Copy out every line containing the word "from".

--- Start Supplied records ---

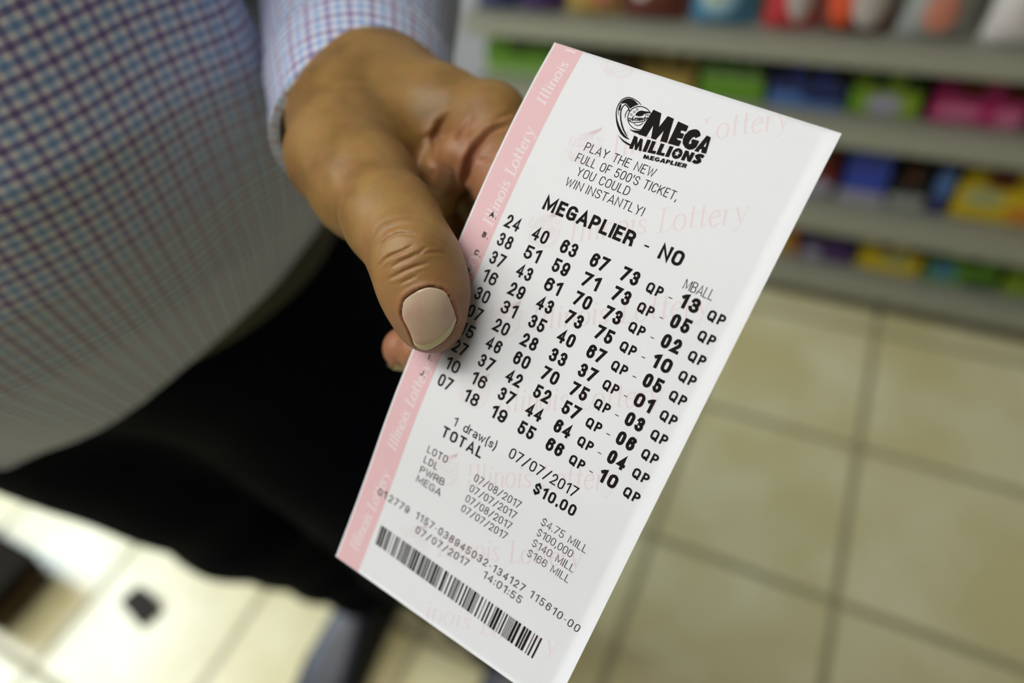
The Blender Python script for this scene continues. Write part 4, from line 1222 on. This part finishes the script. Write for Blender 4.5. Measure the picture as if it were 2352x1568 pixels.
lg.poly(LGP([(28.37, 8.96), (28.51, 8.11), (29.00, 7.40), (29.76, 6.99), (30.75, 6.89), (31.93, 7.12), (33.14, 7.53), (32.38, 8.16), (31.87, 8.83), (31.55, 9.48), (30.85, 9.08), (30.01, 8.58), (29.36, 8.45), (28.81, 8.68)]))
lg.stroke(LGP([(28.42, 9.24), (28.58, 10.08), (28.92, 10.93)]), .5)
lg.stroke(LGP([(29.52, 8.76), (30.36, 9.06), (31.12, 9.59), (31.68, 10.28)]), .32)
lg.stroke(LGP([(31.21, 9.75), (30.99, 10.61), (31.07, 11.55), (31.41, 12.39)]), .20)
cx, cy = np.asarray((35.32, 11.13)), None
ax_, ay_ = np.asarray((38.48, 10.04)) - cx, np.asarray((36.91, 14.25)) - cx
lg.stroke([cx + ax_ * math.cos(i / 40 * 6.2832) + ay_ * math.sin(i / 40 * 6.2832) for i in range(40)], .22, True)
lg.poly(LGP([(34.12, 15.05), (35.07, 15.04), (36.11, 14.85), (37.21, 14.41), (37.05, 15.38), (36.04, 15.45), (35.03, 15.34)]))
lg.stroke(LGP([(32.16, 17.78), (33.11, 18.31), (34.08, 18.73), (35.18, 19.00), (36.62, 19.20)]), [.08, .3, .42, .5, .5])
# little emblem inside the ball
lg.poly(LGP([(33.77, 10.82), (33.81, 10.13), (34.18, 9.40), (34.81, 8.98), (35.71, 8.87), (37.25, 8.57), (37.48, 8.83), (36.28, 9.25), (35.94, 9.67), (35.71, 10.34), (34.80, 10.79)]))
for q in (LGP([(33.37, 12.09), (33.37, 11.53), (33.61, 11.06)]), LGP([(34.31, 11.67), (35.16, 11.47), (36.01, 11.09)]), LGP([(36.52, 10.06), (36.68, 10.57), (36.60, 10.97)]), LGP([(34.31, 12.82), (34.93, 13.28), (35.75, 13.41), (36.47, 12.93), (36.94, 12.00)]), LGP([(32.43, 12.13), (32.63, 12.83), (34.03, 13.01), (35.61, 12.37), (36.93, 11.62), (37.24, 10.94), (37.44, 10.20)]), LGP([(32.43, 12.13), (33.26, 12.23), (34.67, 12.03), (35.92, 11.49), (37.44, 10.20)])):
    lg.stroke(q, .17)
text(lg, 'LOTTERY', (33.04, 12.88), (37.16, 11.39), 0.95, .17, gap=.14)
for px in ((33.44, 9.07), (33.06, 9.99), (32.63, 11.00), (36.54, 9.56), (37.30, 9.58)):
    p = np.asarray(px); lg.stroke([p + np.array([math.cos(i / 8 * 6.28), math.sin(i / 8 * 6.28)]) * .28 for i in range(8)], .10, True)
# heavy lettering drawn as solid outlines inside tapering bands
HV_ = {
    'M': (1.30, [[(-0.00, 1.00), (0.38, 0.96), (0.61, 0.46), (0.69, 0.93), (0.98, 0.90), (1.28, 0.00), (0.99, -0.01), (0.88, 0.41), (0.79, -0.01), (0.58, -0.01), (0.36, 0.47), (0.36, -0.00), (0.00, 0.00)]]),
    'E': (.92, [[(0, 0), (0, 1), (.88, 1), (.88, .76), (.38, .76), (.38, .62), (.80, .62), (.80, .40), (.38, .40), (.38, .24), (.90, .24), (.90, 0)]]),
    'L': (.82, [[(0, 0), (0, 1), (.38, 1), (.38, .25), (.80, .25), (.80, 0)]]),
    'I': (.46, [[(.02, 0), (.02, 1), (.40, 1), (.40, 0)]]),
    'N': (1.0, [[(0, 0), (0, 1), (.34, 1), (.62, .52), (.62, 1), (.96, 1), (.96, 0), (.64, 0), (.34, .50), (.34, 0)]]),
}
def quad(Q_, x, y):
    (a, b, c_, d) = [np.asarray(q, float) for q in Q_]        # top left, top right, bottom right, bottom left
    return (d * (1 - x) + c_ * x) * (1 - y) + (a * (1 - x) + b * x) * y
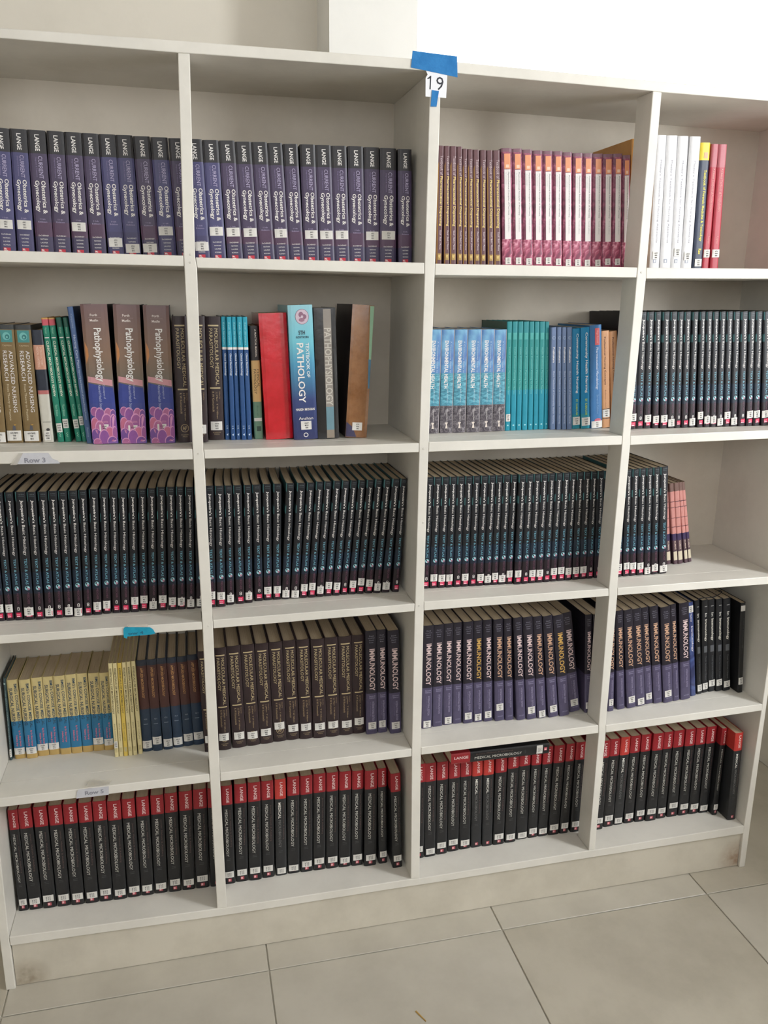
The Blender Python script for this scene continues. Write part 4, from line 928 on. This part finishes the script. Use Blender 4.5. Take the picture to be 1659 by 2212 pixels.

--- End Supplied records ---

> Result
The Blender Python script for this scene continues. Write part 4, from line 1222 on. This part finishes the script. Write for Blender 4.5. Measure the picture as if it were 2352x1568 pixels.
The Blender Python script for this scene continues. Write part 4, from line 928 on. This part finishes the script. Use Blender 4.5. Take the picture to be 1659 by 2212 pixels.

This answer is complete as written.